▸ Directive:
Give every entry again, unchanged, and leave its images out.

▸ Data for the task:
□ □ □ □
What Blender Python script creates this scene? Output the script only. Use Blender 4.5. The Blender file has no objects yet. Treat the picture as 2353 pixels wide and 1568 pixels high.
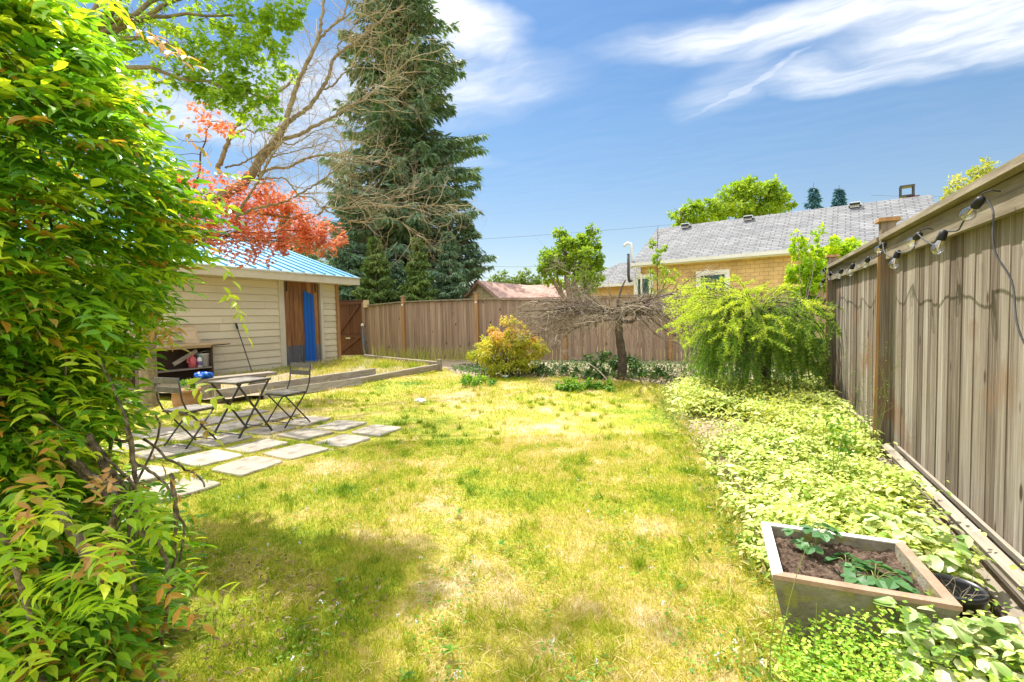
import bpy, math, random
import numpy as np
from mathutils import Vector, Matrix

random.seed(7)
rng = np.random.default_rng(7)
rad = math.radians
S = bpy.context.scene

# ------------------------------------------------------------------ camera, world, sun, exposure
EYE = 1.22
FPX = 1417 * .78433
_y, _p, _r = rad(25.83), rad(2.77), rad(-1.27)
F_ = np.array([-math.sin(_y) * math.cos(_p), math.cos(_y) * math.cos(_p), -math.sin(_p)])
R0 = np.array([math.cos(_y), math.sin(_y), 0.])
U0 = np.cross(R0, F_)
R_ = math.cos(_r) * R0 + math.sin(_r) * U0
U_ = -math.sin(_r) * R0 + math.cos(_r) * U0
E0 = np.array([0, 0, EYE])
cam_d = bpy.data.cameras.new("camera")
cam = bpy.data.objects.new("camera", cam_d)
S.collection.objects.link(cam)
cam.matrix_world = Matrix(((R_[0], U_[0], -F_[0], 0), (R_[1], U_[1], -F_[1], 0), (R_[2], U_[2], -F_[2], EYE), (0, 0, 0, 1)))
cam_d.sensor_width = 36
cam_d.lens = 17.0
cam_d.clip_start = .05
cam_d.clip_end = 2000
S.camera = cam

SUN = Vector((-.37, .36, .86)).normalized()
sd = bpy.data.lights.new("sun", 'SUN')
sd.energy = 3.9
sd.angle = rad(.6)
sd.color = (1, .95, .86)
so = bpy.data.objects.new("sun", sd)
S.collection.objects.link(so)
so.rotation_euler = SUN.to_track_quat('Z', 'Y').to_euler()

W = bpy.data.worlds.new("World")
S.world = W
W.use_nodes = True
wn, wl = W.node_tree.nodes, W.node_tree.links
wn.clear()


def N(nodes, t, **k):
    n = nodes.new(t)
    for a, b in k.items():
        setattr(n, a, b)
    return n


def math_(nodes, links, op, a, b=None, clamp=False):
    m = nodes.new('ShaderNodeMath')
    m.operation = op
    m.use_clamp = clamp
    for i, v in enumerate((a, b)):
        if v is None:
            continue
        if isinstance(v, (int, float)):
            m.inputs[i].default_value = v
        else:
            links.new(v, m.inputs[i])
    return m.outputs[0]


sky = N(wn, 'ShaderNodeTexSky', sky_type='NISHITA', sun_disc=False)
sky.sun_elevation = math.asin(SUN.z)
sky.sun_rotation = math.atan2(SUN.x, SUN.y)
sky.air_density = 1.0
sky.dust_density = .25
sky.ozone_density = 2.6
tc = N(wn, 'ShaderNodeTexCoord')
sep = N(wn, 'ShaderNodeSeparateXYZ')
wl.new(tc.outputs['Generated'], sep.inputs[0])
zc = math_(wn, wl, 'MAXIMUM', sep.outputs[2], .06)
px_ = math_(wn, wl, 'DIVIDE', sep.outputs[0], zc)
py_ = math_(wn, wl, 'DIVIDE', sep.outputs[1], zc)
cmb = N(wn, 'ShaderNodeCombineXYZ')
wl.new(px_, cmb.inputs[0])
wl.new(py_, cmb.inputs[1])
# domain warp gives the wisps their curls
nw = N(wn, 'ShaderNodeTexNoise')
nw.inputs['Scale'].default_value = 2.2
nw.inputs['Detail'].default_value = 4
wl.new(cmb.outputs[0], nw.inputs['Vector'])
vs = N(wn, 'ShaderNodeVectorMath', operation='SUBTRACT')
wl.new(nw.outputs['Color'], vs.inputs[0])
vs.inputs[1].default_value = (.5, .5, .5)
vm = N(wn, 'ShaderNodeVectorMath', operation='SCALE')
wl.new(vs.outputs[0], vm.inputs[0])
vm.inputs['Scale'].default_value = .38
va = N(wn, 'ShaderNodeVectorMath', operation='ADD')
wl.new(cmb.outputs[0], va.inputs[0])
wl.new(vm.outputs[0], va.inputs[1])
WP = va.outputs[0]


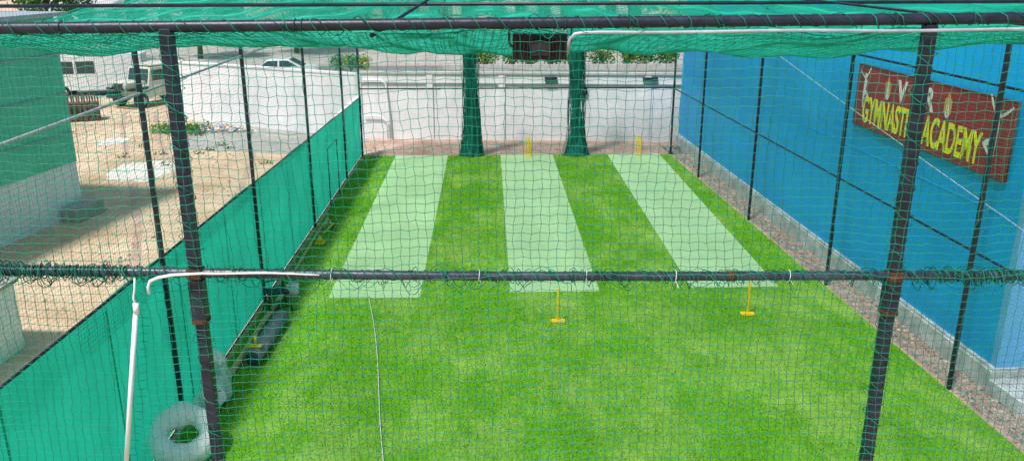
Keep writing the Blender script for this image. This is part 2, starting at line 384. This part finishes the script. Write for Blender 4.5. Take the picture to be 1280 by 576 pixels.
□ □ □ □
▸ Result:
What Blender Python script creates this scene? Output the script only. Use Blender 4.5. The Blender file has no objects yet. Treat the picture as 2353 pixels wide and 1568 pixels high.
import bpy, math, random
import numpy as np
from mathutils import Vector, Matrix

random.seed(7)
rng = np.random.default_rng(7)
rad = math.radians
S = bpy.context.scene

# ------------------------------------------------------------------ camera, world, sun, exposure
EYE = 1.22
FPX = 1417 * .78433
_y, _p, _r = rad(25.83), rad(2.77), rad(-1.27)
F_ = np.array([-math.sin(_y) * math.cos(_p), math.cos(_y) * math.cos(_p), -math.sin(_p)])
R0 = np.array([math.cos(_y), math.sin(_y), 0.])
U0 = np.cross(R0, F_)
R_ = math.cos(_r) * R0 + math.sin(_r) * U0
U_ = -math.sin(_r) * R0 + math.cos(_r) * U0
E0 = np.array([0, 0, EYE])
cam_d = bpy.data.cameras.new("camera")
cam = bpy.data.objects.new("camera", cam_d)
S.collection.objects.link(cam)
cam.matrix_world = Matrix(((R_[0], U_[0], -F_[0], 0), (R_[1], U_[1], -F_[1], 0), (R_[2], U_[2], -F_[2], EYE), (0, 0, 0, 1)))
cam_d.sensor_width = 36
cam_d.lens = 17.0
cam_d.clip_start = .05
cam_d.clip_end = 2000
S.camera = cam

SUN = Vector((-.37, .36, .86)).normalized()
sd = bpy.data.lights.new("sun", 'SUN')
sd.energy = 3.9
sd.angle = rad(.6)
sd.color = (1, .95, .86)
so = bpy.data.objects.new("sun", sd)
S.collection.objects.link(so)
so.rotation_euler = SUN.to_track_quat('Z', 'Y').to_euler()

W = bpy.data.worlds.new("World")
S.world = W
W.use_nodes = True
wn, wl = W.node_tree.nodes, W.node_tree.links
wn.clear()


def N(nodes, t, **k):
    n = nodes.new(t)
    for a, b in k.items():
        setattr(n, a, b)
    return n


def math_(nodes, links, op, a, b=None, clamp=False):
    m = nodes.new('ShaderNodeMath')
    m.operation = op
    m.use_clamp = clamp
    for i, v in enumerate((a, b)):
        if v is None:
            continue
        if isinstance(v, (int, float)):
            m.inputs[i].default_value = v
        else:
            links.new(v, m.inputs[i])
    return m.outputs[0]


sky = N(wn, 'ShaderNodeTexSky', sky_type='NISHITA', sun_disc=False)
sky.sun_elevation = math.asin(SUN.z)
sky.sun_rotation = math.atan2(SUN.x, SUN.y)
sky.air_density = 1.0
sky.dust_density = .25
sky.ozone_density = 2.6
tc = N(wn, 'ShaderNodeTexCoord')
sep = N(wn, 'ShaderNodeSeparateXYZ')
wl.new(tc.outputs['Generated'], sep.inputs[0])
zc = math_(wn, wl, 'MAXIMUM', sep.outputs[2], .06)
px_ = math_(wn, wl, 'DIVIDE', sep.outputs[0], zc)
py_ = math_(wn, wl, 'DIVIDE', sep.outputs[1], zc)
cmb = N(wn, 'ShaderNodeCombineXYZ')
wl.new(px_, cmb.inputs[0])
wl.new(py_, cmb.inputs[1])
# domain warp gives the wisps their curls
nw = N(wn, 'ShaderNodeTexNoise')
nw.inputs['Scale'].default_value = 2.2
nw.inputs['Detail'].default_value = 4
wl.new(cmb.outputs[0], nw.inputs['Vector'])
vs = N(wn, 'ShaderNodeVectorMath', operation='SUBTRACT')
wl.new(nw.outputs['Color'], vs.inputs[0])
vs.inputs[1].default_value = (.5, .5, .5)
vm = N(wn, 'ShaderNodeVectorMath', operation='SCALE')
wl.new(vs.outputs[0], vm.inputs[0])
vm.inputs['Scale'].default_value = .38
va = N(wn, 'ShaderNodeVectorMath', operation='ADD')
wl.new(cmb.outputs[0], va.inputs[0])
wl.new(vm.outputs[0], va.inputs[1])
WP = va.outputs[0]


Keep writing the Blender script for this image. This is part 2, starting at line 384. This part finishes the script. Write for Blender 4.5. Take the picture to be 1280 by 576 pixels.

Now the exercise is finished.